— start —
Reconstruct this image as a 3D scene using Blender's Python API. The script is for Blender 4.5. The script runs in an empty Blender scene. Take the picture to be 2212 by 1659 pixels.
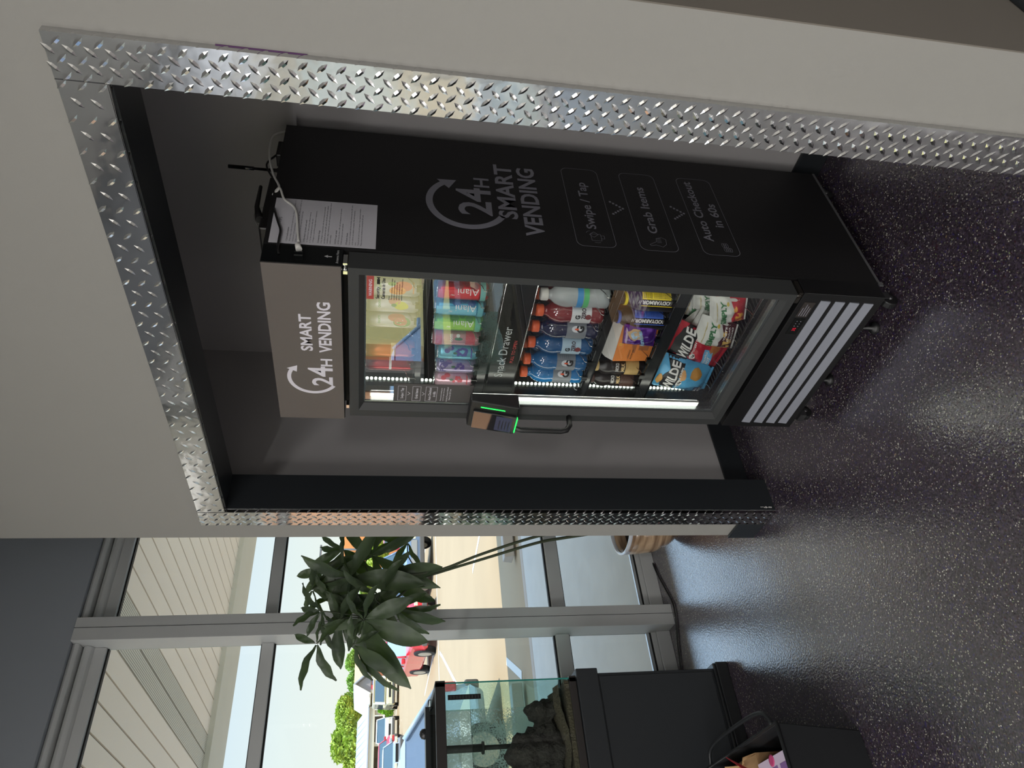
import bpy, bmesh, math, random
from mathutils import Vector, Matrix
random.seed(7)
C = bpy.context.scene.collection
PI = math.pi
# ------------------------------------------------------------------ camera
YAW, PIT, ROL, FPX, CAMZ = -0.869394, -0.1807555, 0.0338409, 1568.17, 1.55
fw = Vector((math.sin(YAW)*math.cos(PIT), math.cos(YAW)*math.cos(PIT), math.sin(PIT)))
r0 = Vector((math.cos(YAW), -math.sin(YAW), 0)); u0 = r0.cross(fw)
rt = math.cos(ROL)*r0 + math.sin(ROL)*u0
uv = -math.sin(ROL)*r0 + math.cos(ROL)*u0
cam = bpy.data.objects.new('camera', bpy.data.cameras.new('camera')); C.objects.link(cam)
R = Matrix((-uv, rt, -fw)).transposed()          # the phone was held sideways: world up points to image left
cam.matrix_world = Matrix.Translation((0, 0, CAMZ)) @ R.to_4x4()
cam.data.sensor_width = 36; cam.data.lens = FPX/2212*36; cam.data.clip_start = .02; cam.data.clip_end = 500
bpy.context.scene.camera = cam
def ray(x, y):
    return (1659-y-829.5)*rt + (1106-x)*uv + FPX*fw
def at(x, y, ax, val):
    """point of the photograph (x, y) where its ray meets the plane coordinate[ax] = val"""
    d = ray(x, y); o = Vector((0, 0, CAMZ)); return o + d*((val-o[ax])/d[ax])
# ------------------------------------------------------------------ world, sun, fill lights, exposure
sc = bpy.context.scene
sc.view_settings.view_transform = 'Standard'; sc.view_settings.look = 'None'
sc.view_settings.exposure = 0.25; sc.view_settings.gamma = 1; sc.view_settings.use_curve_mapping = False
W = bpy.data.worlds.new('sky'); sc.world = W; W.use_nodes = True
nt = W.node_tree; nt.nodes.clear()
o_ = nt.nodes.new('ShaderNodeOutputWorld'); bg = nt.nodes.new('ShaderNodeBackground')
tc = nt.nodes.new('ShaderNodeTexCoord'); sp = nt.nodes.new('ShaderNodeSeparateXYZ'); rp = nt.nodes.new('ShaderNodeValToRGB')
nt.links.new(tc.outputs['Generated'], sp.inputs[0]); nt.links.new(sp.outputs['Z'], rp.inputs[0])
nt.links.new(rp.outputs[0], bg.inputs[0]); nt.links.new(bg.outputs[0], o_.inputs[0])
e = rp.color_ramp.elements
e[0].position = 0.0; e[0].color = (.90, .90, .84, 1)
e[1].position = .9; e[1].color = (.30, .50, .85, 1)
n = e.new(.10); n.color = (.80, .87, .88, 1)
n = e.new(.27); n.color = (.56, .73, .96, 1)
mr = nt.nodes.new('ShaderNodeMapRange'); mr.interpolation_type = 'SMOOTHSTEP'; mr.inputs[1].default_value = .17; mr.inputs[2].default_value = .45
mr.inputs[3].default_value = .96; mr.inputs[4].default_value = 2.5; nt.links.new(sp.outputs['Z'], mr.inputs[0]); nt.links.new(mr.outputs[0], bg.inputs[1])   # high sky near the sun is the brighter part
def lamp(name, kind, loc, rot, power, size=None, sizey=None, color=(1, 1, 1)):
    d = bpy.data.lights.new(name, kind); d.energy = power; d.color = color
    if kind == 'AREA':
        d.shape = 'RECTANGLE'; d.size = size; d.size_y = sizey or size
    o = bpy.data.objects.new(name, d); C.objects.link(o); o.location = loc; o.rotation_euler = rot
    return o
sun = lamp('sun', 'SUN', (0, 0, 30), (0, 0, 0), 4.5, color=(1, .94, .83)); sun.data.angle = .01
sun.rotation_euler = Vector((-.34, .10, -1)).to_track_quat('-Z', 'Y').to_euler()
for lx, ly, lw in ((-2.2, -4.4, 120), (.4, -5.0, 130), (2.6, -4.2, 150), (3.0, -1.2, 90), (.2, -1.8, 34)):
    lamp('room_fill_light', 'AREA', (lx, ly, 3.55), (0, 0, 0), lw, 1.2, .6, (1, .985, .96))  # unseen area lights, added overhead to brighten the room and niche
# ------------------------------------------------------------------ materials
def lin(c):
    return tuple(((v/255)/12.92 if v/255 <= .04045 else ((v/255+.055)/1.055)**2.4) for v in c)
MC = {}
def mat(name, rgb=(128, 128, 128), rough=.5, metal=0, spec=.5, emit=None, es=1, alpha=1, coat=0, trans=0):
    if name in MC: return MC[name]
    m = bpy.data.materials.new(name); m.use_nodes = True; b = m.node_tree.nodes['Principled BSDF']
    b.inputs['Base Color'].default_value = (*lin(rgb), 1); b.inputs['Roughness'].default_value = rough
    b.inputs['Metallic'].default_value = metal; b.inputs['Specular IOR Level'].default_value = spec
    b.inputs['Coat Weight'].default_value = coat; b.inputs['Alpha'].default_value = alpha
    b.inputs['Transmission Weight'].default_value = trans
    if emit: b.inputs['Emission Color'].default_value = (*lin(emit), 1); b.inputs['Emission Strength'].default_value = es
    MC[name] = m; return m
def nodes(m): return m.node_tree.nodes, m.node_tree.links, m.node_tree.nodes['Principled BSDF']
def noisy(m, scale, amt, bump=0, detail=4, bscale=None, dist=.002):
    """procedural variation: multiplies the base colour by a noise and adds a bump"""
    N, L, b = nodes(m)
    t = N.new('ShaderNodeTexCoord'); n = N.new('ShaderNodeTexNoise'); n.inputs['Scale'].default_value = scale; n.inputs['Detail'].default_value = detail
    L.new(t.outputs['Object'], n.inputs['Vector'])
    r = N.new('ShaderNodeMapRange'); r.inputs[3].default_value = 1-amt; r.inputs[4].default_value = 1+amt
    L.new(n.outputs['Fac'], r.inputs[0])
    x = N.new('ShaderNodeMix'); x.data_type = 'RGBA'; x.blend_type = 'MULTIPLY'; x.inputs[0].default_value = 1
    x.inputs[6].default_value = b.inputs['Base Color'].default_value; L.new(r.outputs[0], x.inputs[7]); L.new(x.outputs[2], b.inputs['Base Color'])
    if bump:
        n2 = N.new('ShaderNodeTexNoise'); n2.inputs['Scale'].default_value = bscale or scale*6; n2.inputs['Detail'].default_value = 3
        L.new(t.outputs['Object'], n2.inputs['Vector'])
        bp = N.new('ShaderNodeBump'); bp.inputs['Strength'].default_value = bump; bp.inputs['Distance'].default_value = dist
        L.new(n2.outputs['Fac'], bp.inputs['Height']); L.new(bp.outputs[0], b.inputs['Normal'])
    return m
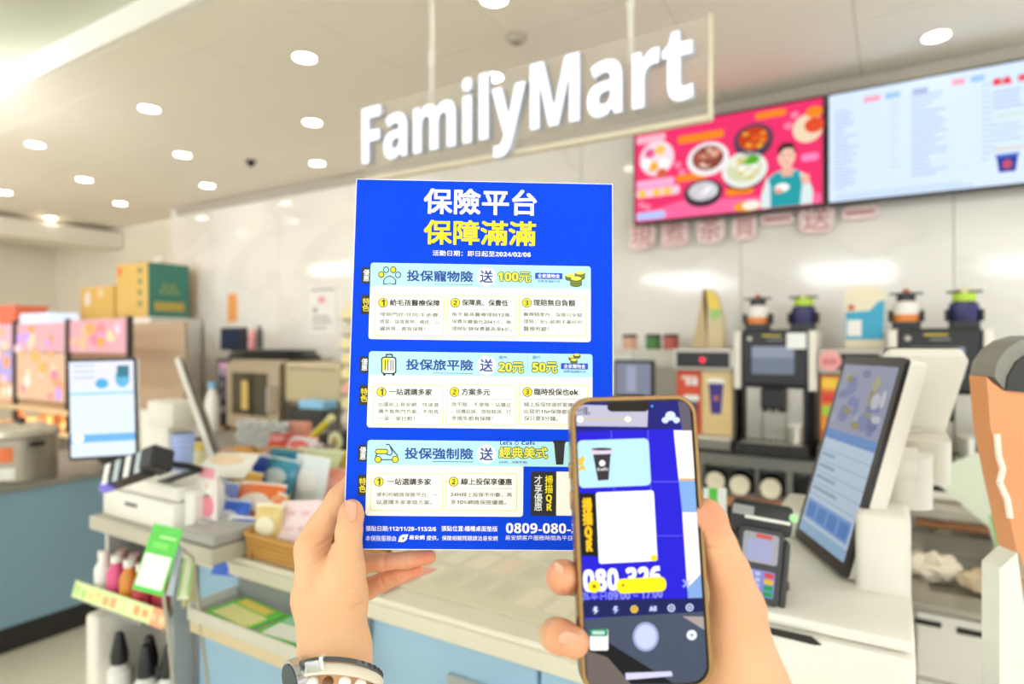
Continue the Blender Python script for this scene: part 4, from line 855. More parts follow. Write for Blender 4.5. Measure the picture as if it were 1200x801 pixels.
— end —
* **Exercise details**: Each record above should be copied character for character, with pictures dropped.

* **Exercise output**:
Reconstruct this image as a 3D scene using Blender's Python API. The script is for Blender 4.5. The script runs in an empty Blender scene. Take the picture to be 2212 by 1659 pixels.
import bpy, bmesh, math, random
from mathutils import Vector, Matrix
random.seed(7)
C = bpy.context.scene.collection
PI = math.pi
# ------------------------------------------------------------------ camera
YAW, PIT, ROL, FPX, CAMZ = -0.869394, -0.1807555, 0.0338409, 1568.17, 1.55
fw = Vector((math.sin(YAW)*math.cos(PIT), math.cos(YAW)*math.cos(PIT), math.sin(PIT)))
r0 = Vector((math.cos(YAW), -math.sin(YAW), 0)); u0 = r0.cross(fw)
rt = math.cos(ROL)*r0 + math.sin(ROL)*u0
uv = -math.sin(ROL)*r0 + math.cos(ROL)*u0
cam = bpy.data.objects.new('camera', bpy.data.cameras.new('camera')); C.objects.link(cam)
R = Matrix((-uv, rt, -fw)).transposed()          # the phone was held sideways: world up points to image left
cam.matrix_world = Matrix.Translation((0, 0, CAMZ)) @ R.to_4x4()
cam.data.sensor_width = 36; cam.data.lens = FPX/2212*36; cam.data.clip_start = .02; cam.data.clip_end = 500
bpy.context.scene.camera = cam
def ray(x, y):
    return (1659-y-829.5)*rt + (1106-x)*uv + FPX*fw
def at(x, y, ax, val):
    """point of the photograph (x, y) where its ray meets the plane coordinate[ax] = val"""
    d = ray(x, y); o = Vector((0, 0, CAMZ)); return o + d*((val-o[ax])/d[ax])
# ------------------------------------------------------------------ world, sun, fill lights, exposure
sc = bpy.context.scene
sc.view_settings.view_transform = 'Standard'; sc.view_settings.look = 'None'
sc.view_settings.exposure = 0.25; sc.view_settings.gamma = 1; sc.view_settings.use_curve_mapping = False
W = bpy.data.worlds.new('sky'); sc.world = W; W.use_nodes = True
nt = W.node_tree; nt.nodes.clear()
o_ = nt.nodes.new('ShaderNodeOutputWorld'); bg = nt.nodes.new('ShaderNodeBackground')
tc = nt.nodes.new('ShaderNodeTexCoord'); sp = nt.nodes.new('ShaderNodeSeparateXYZ'); rp = nt.nodes.new('ShaderNodeValToRGB')
nt.links.new(tc.outputs['Generated'], sp.inputs[0]); nt.links.new(sp.outputs['Z'], rp.inputs[0])
nt.links.new(rp.outputs[0], bg.inputs[0]); nt.links.new(bg.outputs[0], o_.inputs[0])
e = rp.color_ramp.elements
e[0].position = 0.0; e[0].color = (.90, .90, .84, 1)
e[1].position = .9; e[1].color = (.30, .50, .85, 1)
n = e.new(.10); n.color = (.80, .87, .88, 1)
n = e.new(.27); n.color = (.56, .73, .96, 1)
mr = nt.nodes.new('ShaderNodeMapRange'); mr.interpolation_type = 'SMOOTHSTEP'; mr.inputs[1].default_value = .17; mr.inputs[2].default_value = .45
mr.inputs[3].default_value = .96; mr.inputs[4].default_value = 2.5; nt.links.new(sp.outputs['Z'], mr.inputs[0]); nt.links.new(mr.outputs[0], bg.inputs[1])   # high sky near the sun is the brighter part
def lamp(name, kind, loc, rot, power, size=None, sizey=None, color=(1, 1, 1)):
    d = bpy.data.lights.new(name, kind); d.energy = power; d.color = color
    if kind == 'AREA':
        d.shape = 'RECTANGLE'; d.size = size; d.size_y = sizey or size
    o = bpy.data.objects.new(name, d); C.objects.link(o); o.location = loc; o.rotation_euler = rot
    return o
sun = lamp('sun', 'SUN', (0, 0, 30), (0, 0, 0), 4.5, color=(1, .94, .83)); sun.data.angle = .01
sun.rotation_euler = Vector((-.34, .10, -1)).to_track_quat('-Z', 'Y').to_euler()
for lx, ly, lw in ((-2.2, -4.4, 120), (.4, -5.0, 130), (2.6, -4.2, 150), (3.0, -1.2, 90), (.2, -1.8, 34)):
    lamp('room_fill_light', 'AREA', (lx, ly, 3.55), (0, 0, 0), lw, 1.2, .6, (1, .985, .96))  # unseen area lights, added overhead to brighten the room and niche
# ------------------------------------------------------------------ materials
def lin(c):
    return tuple(((v/255)/12.92 if v/255 <= .04045 else ((v/255+.055)/1.055)**2.4) for v in c)
MC = {}
def mat(name, rgb=(128, 128, 128), rough=.5, metal=0, spec=.5, emit=None, es=1, alpha=1, coat=0, trans=0):
    if name in MC: return MC[name]
    m = bpy.data.materials.new(name); m.use_nodes = True; b = m.node_tree.nodes['Principled BSDF']
    b.inputs['Base Color'].default_value = (*lin(rgb), 1); b.inputs['Roughness'].default_value = rough
    b.inputs['Metallic'].default_value = metal; b.inputs['Specular IOR Level'].default_value = spec
    b.inputs['Coat Weight'].default_value = coat; b.inputs['Alpha'].default_value = alpha
    b.inputs['Transmission Weight'].default_value = trans
    if emit: b.inputs['Emission Color'].default_value = (*lin(emit), 1); b.inputs['Emission Strength'].default_value = es
    MC[name] = m; return m
def nodes(m): return m.node_tree.nodes, m.node_tree.links, m.node_tree.nodes['Principled BSDF']
def noisy(m, scale, amt, bump=0, detail=4, bscale=None, dist=.002):
    """procedural variation: multiplies the base colour by a noise and adds a bump"""
    N, L, b = nodes(m)
    t = N.new('ShaderNodeTexCoord'); n = N.new('ShaderNodeTexNoise'); n.inputs['Scale'].default_value = scale; n.inputs['Detail'].default_value = detail
    L.new(t.outputs['Object'], n.inputs['Vector'])
    r = N.new('ShaderNodeMapRange'); r.inputs[3].default_value = 1-amt; r.inputs[4].default_value = 1+amt
    L.new(n.outputs['Fac'], r.inputs[0])
    x = N.new('ShaderNodeMix'); x.data_type = 'RGBA'; x.blend_type = 'MULTIPLY'; x.inputs[0].default_value = 1
    x.inputs[6].default_value = b.inputs['Base Color'].default_value; L.new(r.outputs[0], x.inputs[7]); L.new(x.outputs[2], b.inputs['Base Color'])
    if bump:
        n2 = N.new('ShaderNodeTexNoise'); n2.inputs['Scale'].default_value = bscale or scale*6; n2.inputs['Detail'].default_value = 3
        L.new(t.outputs['Object'], n2.inputs['Vector'])
        bp = N.new('ShaderNodeBump'); bp.inputs['Strength'].default_value = bump; bp.inputs['Distance'].default_value = dist
        L.new(n2.outputs['Fac'], bp.inputs['Height']); L.new(bp.outputs[0], b.inputs['Normal'])
    return m
Continue the Blender Python script for this scene: part 4, from line 855. More parts follow. Write for Blender 4.5. Measure the picture as if it were 1200x801 pixels.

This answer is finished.